Q: Why is Ethereum considered undervalued compared to Bitcoin?
A: Ethereum’s price-to-Bitcoin ratio is near multi-year lows. When adjusted for fundamentals like network usage and developer activity, ETH appears relatively cheap compared to BTC, especially given its utility in DeFi and smart contracts.

Q: Did The Merge make Ethereum deflationary?
A: Initially, yes. After transitioning to proof-of-stake in 2022, Ethereum began burning more ETH than it issued under certain network conditions. However, the Dencun upgrade reduced transaction fees and burn rates, shifting the supply back into mild inflation.

Q: Can Ethereum regain its deflationary status?
A: It’s possible. If network usage increases significantly—driving higher gas fees and more ETH burned—deflation could return. Sustained growth in Layer-2 activity may eventually boost base layer demand.
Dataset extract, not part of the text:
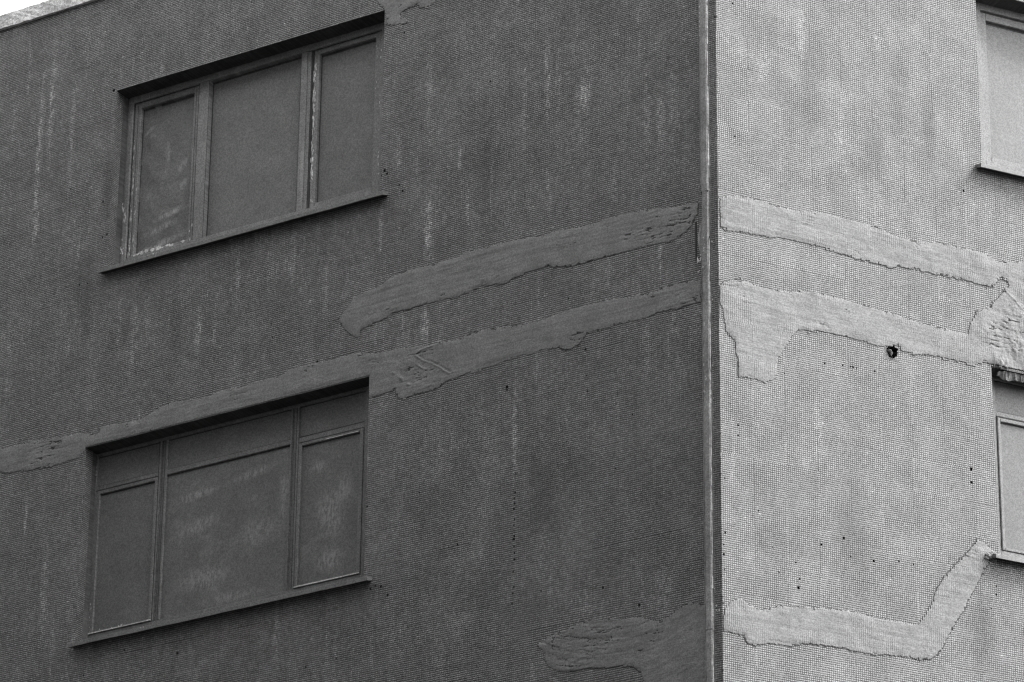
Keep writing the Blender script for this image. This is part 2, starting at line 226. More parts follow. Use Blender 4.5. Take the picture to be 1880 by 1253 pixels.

Q: What causes low spot trading volume?
A: Low volume often results from market uncertainty, lack of catalysts, or investor rotation into other assets like Bitcoin. It can also signal accumulation phases where traders are holding rather than actively buying/selling.

Q: Is now a good time to invest in Ethereum?
A: From a contrarian perspective, periods of low sentiment and valuation often present favorable entry points. However, investors should assess their risk tolerance and consider dollar-cost averaging rather than timing the exact bottom.

Q: How does staking affect Ethereum’s price?
A: Staking removes ETH from circulation, reducing liquid supply. Declining staking levels can increase available supply on exchanges, adding downward pressure. Conversely, rising staking often supports price by tightening supply.